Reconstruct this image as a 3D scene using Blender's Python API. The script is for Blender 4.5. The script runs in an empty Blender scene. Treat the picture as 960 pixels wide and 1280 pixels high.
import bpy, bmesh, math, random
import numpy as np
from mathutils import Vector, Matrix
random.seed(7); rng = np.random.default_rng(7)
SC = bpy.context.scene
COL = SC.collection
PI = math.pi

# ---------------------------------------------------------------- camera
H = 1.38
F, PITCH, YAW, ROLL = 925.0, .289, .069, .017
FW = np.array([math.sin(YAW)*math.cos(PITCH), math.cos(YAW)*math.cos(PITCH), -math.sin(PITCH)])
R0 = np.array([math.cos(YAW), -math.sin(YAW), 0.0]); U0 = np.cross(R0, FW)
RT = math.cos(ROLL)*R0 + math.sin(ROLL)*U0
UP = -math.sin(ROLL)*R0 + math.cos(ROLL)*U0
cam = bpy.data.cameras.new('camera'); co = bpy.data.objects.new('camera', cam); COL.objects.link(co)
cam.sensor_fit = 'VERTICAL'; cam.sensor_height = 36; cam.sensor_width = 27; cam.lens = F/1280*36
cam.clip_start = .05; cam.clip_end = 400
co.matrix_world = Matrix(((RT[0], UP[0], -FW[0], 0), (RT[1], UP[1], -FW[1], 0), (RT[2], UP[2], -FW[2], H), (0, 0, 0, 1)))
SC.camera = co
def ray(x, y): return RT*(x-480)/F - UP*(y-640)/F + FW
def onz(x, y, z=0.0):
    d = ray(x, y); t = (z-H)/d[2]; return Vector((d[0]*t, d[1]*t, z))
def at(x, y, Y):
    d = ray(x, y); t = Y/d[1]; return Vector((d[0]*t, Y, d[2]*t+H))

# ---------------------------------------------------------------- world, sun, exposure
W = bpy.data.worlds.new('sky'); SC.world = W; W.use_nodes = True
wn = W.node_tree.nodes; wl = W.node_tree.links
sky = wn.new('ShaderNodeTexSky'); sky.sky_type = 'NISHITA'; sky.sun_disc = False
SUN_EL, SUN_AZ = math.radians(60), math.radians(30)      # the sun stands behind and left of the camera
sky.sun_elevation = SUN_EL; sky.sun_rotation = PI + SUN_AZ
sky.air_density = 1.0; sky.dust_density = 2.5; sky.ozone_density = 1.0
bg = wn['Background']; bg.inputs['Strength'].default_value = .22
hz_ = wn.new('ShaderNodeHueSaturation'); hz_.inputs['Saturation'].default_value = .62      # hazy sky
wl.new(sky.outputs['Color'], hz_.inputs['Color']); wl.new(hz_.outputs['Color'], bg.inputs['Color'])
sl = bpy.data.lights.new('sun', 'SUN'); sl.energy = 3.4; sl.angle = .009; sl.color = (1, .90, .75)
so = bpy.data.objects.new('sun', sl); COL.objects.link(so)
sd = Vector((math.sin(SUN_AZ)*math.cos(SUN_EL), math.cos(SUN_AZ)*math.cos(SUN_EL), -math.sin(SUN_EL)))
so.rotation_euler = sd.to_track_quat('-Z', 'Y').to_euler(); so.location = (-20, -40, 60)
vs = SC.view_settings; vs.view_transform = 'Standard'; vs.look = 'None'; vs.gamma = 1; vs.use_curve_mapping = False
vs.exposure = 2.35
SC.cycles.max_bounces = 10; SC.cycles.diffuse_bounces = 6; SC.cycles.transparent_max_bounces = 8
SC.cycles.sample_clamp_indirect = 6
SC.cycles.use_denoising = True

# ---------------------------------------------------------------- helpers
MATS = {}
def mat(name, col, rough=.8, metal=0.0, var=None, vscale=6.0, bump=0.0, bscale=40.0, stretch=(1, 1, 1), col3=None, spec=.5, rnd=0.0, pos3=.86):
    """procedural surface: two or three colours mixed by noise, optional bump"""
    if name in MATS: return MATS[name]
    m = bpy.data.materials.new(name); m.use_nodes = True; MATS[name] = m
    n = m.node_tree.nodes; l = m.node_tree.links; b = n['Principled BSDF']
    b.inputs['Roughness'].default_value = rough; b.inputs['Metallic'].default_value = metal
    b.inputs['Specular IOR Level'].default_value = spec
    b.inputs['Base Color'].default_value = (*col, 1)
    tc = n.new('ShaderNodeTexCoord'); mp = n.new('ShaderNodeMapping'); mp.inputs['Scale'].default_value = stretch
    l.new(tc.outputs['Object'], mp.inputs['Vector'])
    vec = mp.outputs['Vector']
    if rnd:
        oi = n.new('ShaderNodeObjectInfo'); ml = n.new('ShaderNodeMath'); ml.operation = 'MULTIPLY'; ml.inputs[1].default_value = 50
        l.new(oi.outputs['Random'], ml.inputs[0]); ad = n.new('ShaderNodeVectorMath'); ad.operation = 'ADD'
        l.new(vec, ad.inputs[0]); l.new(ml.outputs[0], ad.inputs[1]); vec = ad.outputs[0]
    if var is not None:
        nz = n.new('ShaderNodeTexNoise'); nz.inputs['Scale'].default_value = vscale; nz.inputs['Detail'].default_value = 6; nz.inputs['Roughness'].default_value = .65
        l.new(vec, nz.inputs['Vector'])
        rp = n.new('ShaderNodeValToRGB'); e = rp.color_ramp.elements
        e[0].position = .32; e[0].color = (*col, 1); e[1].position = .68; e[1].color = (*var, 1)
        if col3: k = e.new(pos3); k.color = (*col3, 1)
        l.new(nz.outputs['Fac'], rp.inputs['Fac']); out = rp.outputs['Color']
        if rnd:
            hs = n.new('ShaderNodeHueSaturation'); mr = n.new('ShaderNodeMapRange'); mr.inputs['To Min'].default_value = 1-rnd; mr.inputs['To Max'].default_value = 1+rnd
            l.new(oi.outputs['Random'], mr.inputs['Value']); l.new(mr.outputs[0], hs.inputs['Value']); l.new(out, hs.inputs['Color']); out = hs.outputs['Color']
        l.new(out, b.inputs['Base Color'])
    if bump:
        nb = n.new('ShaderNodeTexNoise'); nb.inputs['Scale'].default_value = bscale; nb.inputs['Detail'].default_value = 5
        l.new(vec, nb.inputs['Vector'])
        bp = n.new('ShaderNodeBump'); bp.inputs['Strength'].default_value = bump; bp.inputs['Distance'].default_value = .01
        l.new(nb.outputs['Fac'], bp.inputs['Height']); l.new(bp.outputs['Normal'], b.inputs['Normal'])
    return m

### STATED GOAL
Quote exactly the lines running from the start of the listing above through the line where "PI = math.pi" is found, and output no other lines.

### OUTPUT OF THE EXERCISE
Reconstruct this image as a 3D scene using Blender's Python API. The script is for Blender 4.5. The script runs in an empty Blender scene. Treat the picture as 960 pixels wide and 1280 pixels high.
import bpy, bmesh, math, random
import numpy as np
from mathutils import Vector, Matrix
random.seed(7); rng = np.random.default_rng(7)
SC = bpy.context.scene
COL = SC.collection
PI = math.pi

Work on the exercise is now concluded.